### [EXERCISE]
Would you print the material exactly, starting at its first line and ending at the line holding "return m, nt, b"?

### [COLLECTED MATERIAL]
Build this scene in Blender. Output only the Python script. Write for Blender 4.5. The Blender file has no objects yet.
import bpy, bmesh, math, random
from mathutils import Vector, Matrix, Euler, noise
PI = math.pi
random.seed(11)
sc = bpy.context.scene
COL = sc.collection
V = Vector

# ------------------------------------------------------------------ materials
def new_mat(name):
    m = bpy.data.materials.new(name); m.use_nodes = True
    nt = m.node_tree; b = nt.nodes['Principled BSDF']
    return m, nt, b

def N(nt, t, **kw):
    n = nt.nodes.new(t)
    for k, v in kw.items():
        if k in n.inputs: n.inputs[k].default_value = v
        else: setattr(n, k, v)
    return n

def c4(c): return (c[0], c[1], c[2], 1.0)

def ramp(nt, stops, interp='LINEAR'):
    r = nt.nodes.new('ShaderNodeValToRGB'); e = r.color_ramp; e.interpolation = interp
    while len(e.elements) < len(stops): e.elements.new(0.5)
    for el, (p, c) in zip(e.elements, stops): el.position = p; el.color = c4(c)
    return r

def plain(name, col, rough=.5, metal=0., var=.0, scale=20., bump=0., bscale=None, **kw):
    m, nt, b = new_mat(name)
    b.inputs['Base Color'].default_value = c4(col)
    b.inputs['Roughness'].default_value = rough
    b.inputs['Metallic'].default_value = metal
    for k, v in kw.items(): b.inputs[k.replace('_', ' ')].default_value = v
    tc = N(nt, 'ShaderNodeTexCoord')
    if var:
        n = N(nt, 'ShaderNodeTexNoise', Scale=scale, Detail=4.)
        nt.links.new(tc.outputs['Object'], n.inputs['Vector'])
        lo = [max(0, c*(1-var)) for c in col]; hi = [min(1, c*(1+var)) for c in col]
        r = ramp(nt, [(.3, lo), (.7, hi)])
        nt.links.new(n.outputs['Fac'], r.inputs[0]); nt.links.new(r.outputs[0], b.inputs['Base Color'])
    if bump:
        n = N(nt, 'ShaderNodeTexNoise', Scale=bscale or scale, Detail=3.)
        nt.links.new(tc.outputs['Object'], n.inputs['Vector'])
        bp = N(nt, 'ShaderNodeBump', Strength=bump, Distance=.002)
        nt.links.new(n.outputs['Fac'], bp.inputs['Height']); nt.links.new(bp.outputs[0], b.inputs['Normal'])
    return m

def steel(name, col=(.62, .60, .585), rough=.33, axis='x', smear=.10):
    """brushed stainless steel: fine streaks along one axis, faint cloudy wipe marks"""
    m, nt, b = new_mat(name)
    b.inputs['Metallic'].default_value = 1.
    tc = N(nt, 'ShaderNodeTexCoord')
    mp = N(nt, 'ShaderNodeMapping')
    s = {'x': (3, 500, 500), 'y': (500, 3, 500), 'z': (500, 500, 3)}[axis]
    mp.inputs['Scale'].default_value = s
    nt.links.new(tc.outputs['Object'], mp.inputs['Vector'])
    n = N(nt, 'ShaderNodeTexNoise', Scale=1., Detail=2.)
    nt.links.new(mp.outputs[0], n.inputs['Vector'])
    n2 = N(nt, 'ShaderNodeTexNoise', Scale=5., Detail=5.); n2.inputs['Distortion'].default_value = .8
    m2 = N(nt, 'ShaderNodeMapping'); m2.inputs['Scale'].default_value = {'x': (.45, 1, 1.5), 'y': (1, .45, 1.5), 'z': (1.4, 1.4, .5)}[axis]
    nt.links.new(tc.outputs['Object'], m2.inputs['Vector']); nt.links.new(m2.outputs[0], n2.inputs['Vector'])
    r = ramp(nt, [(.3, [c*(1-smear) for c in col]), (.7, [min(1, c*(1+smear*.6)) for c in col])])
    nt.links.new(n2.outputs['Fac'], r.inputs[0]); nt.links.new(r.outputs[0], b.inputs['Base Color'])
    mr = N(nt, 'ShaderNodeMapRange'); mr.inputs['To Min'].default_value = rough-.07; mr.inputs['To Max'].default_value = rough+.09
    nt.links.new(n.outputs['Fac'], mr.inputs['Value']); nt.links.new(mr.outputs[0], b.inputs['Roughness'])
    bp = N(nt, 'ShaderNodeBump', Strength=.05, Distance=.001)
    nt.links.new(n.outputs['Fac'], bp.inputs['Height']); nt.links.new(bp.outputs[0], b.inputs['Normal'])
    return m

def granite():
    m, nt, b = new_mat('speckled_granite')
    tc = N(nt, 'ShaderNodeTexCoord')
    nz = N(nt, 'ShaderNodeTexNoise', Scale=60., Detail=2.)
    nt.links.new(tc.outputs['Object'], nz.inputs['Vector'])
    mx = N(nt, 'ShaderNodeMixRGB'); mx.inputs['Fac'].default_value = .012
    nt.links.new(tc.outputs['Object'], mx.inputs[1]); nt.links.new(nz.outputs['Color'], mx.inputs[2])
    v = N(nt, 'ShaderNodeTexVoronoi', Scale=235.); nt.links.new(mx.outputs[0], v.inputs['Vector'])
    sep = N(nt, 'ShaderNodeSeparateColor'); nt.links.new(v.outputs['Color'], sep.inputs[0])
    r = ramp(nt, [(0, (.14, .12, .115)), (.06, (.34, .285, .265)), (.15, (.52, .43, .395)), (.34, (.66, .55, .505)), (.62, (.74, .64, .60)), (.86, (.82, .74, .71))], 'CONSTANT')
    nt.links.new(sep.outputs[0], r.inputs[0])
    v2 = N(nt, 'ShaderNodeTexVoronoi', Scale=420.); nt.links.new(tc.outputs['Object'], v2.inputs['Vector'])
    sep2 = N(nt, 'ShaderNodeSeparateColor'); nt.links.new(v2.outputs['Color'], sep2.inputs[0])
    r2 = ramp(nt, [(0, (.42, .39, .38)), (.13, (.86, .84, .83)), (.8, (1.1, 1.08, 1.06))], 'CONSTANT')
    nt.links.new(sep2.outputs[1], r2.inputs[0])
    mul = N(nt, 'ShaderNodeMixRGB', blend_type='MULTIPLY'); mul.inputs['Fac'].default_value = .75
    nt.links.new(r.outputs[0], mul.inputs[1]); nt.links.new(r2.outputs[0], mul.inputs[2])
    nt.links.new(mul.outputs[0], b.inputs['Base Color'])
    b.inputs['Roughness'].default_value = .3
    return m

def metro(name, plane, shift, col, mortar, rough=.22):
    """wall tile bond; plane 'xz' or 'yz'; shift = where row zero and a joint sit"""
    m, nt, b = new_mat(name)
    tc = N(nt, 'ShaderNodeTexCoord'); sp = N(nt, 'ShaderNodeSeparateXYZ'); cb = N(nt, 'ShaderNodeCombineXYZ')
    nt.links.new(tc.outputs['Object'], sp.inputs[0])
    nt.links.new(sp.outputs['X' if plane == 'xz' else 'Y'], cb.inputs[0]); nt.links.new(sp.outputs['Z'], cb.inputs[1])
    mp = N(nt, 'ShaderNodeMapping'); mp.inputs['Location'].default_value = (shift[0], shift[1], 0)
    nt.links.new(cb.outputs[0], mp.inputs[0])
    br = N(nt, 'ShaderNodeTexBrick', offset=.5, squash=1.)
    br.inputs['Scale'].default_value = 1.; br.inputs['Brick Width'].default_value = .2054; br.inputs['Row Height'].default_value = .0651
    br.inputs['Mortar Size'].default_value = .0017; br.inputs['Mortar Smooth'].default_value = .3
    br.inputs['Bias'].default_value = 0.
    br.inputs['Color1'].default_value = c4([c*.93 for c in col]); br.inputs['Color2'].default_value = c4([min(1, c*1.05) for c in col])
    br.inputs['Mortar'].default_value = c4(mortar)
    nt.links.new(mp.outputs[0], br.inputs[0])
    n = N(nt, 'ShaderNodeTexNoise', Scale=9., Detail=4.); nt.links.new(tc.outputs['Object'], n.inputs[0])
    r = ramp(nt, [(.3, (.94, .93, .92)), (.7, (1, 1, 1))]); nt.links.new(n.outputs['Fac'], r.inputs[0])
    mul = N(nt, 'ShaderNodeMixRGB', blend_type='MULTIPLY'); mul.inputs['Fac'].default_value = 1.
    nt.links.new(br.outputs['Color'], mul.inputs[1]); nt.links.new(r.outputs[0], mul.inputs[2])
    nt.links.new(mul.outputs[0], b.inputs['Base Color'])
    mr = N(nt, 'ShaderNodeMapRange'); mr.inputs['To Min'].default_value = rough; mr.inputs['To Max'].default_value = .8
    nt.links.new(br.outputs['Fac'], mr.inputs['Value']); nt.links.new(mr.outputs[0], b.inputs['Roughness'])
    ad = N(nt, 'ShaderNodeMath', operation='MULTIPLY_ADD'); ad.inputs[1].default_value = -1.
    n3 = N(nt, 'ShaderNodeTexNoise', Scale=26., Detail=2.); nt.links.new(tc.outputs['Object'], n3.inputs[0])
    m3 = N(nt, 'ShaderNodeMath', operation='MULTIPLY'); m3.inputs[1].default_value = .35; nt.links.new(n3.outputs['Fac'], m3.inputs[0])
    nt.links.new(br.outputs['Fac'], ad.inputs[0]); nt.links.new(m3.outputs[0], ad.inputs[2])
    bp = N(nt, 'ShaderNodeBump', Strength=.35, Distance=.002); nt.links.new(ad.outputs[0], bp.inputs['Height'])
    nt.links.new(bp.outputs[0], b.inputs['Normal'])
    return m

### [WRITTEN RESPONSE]
Build this scene in Blender. Output only the Python script. Write for Blender 4.5. The Blender file has no objects yet.
import bpy, bmesh, math, random
from mathutils import Vector, Matrix, Euler, noise
PI = math.pi
random.seed(11)
sc = bpy.context.scene
COL = sc.collection
V = Vector

# ------------------------------------------------------------------ materials
def new_mat(name):
    m = bpy.data.materials.new(name); m.use_nodes = True
    nt = m.node_tree; b = nt.nodes['Principled BSDF']
    return m, nt, b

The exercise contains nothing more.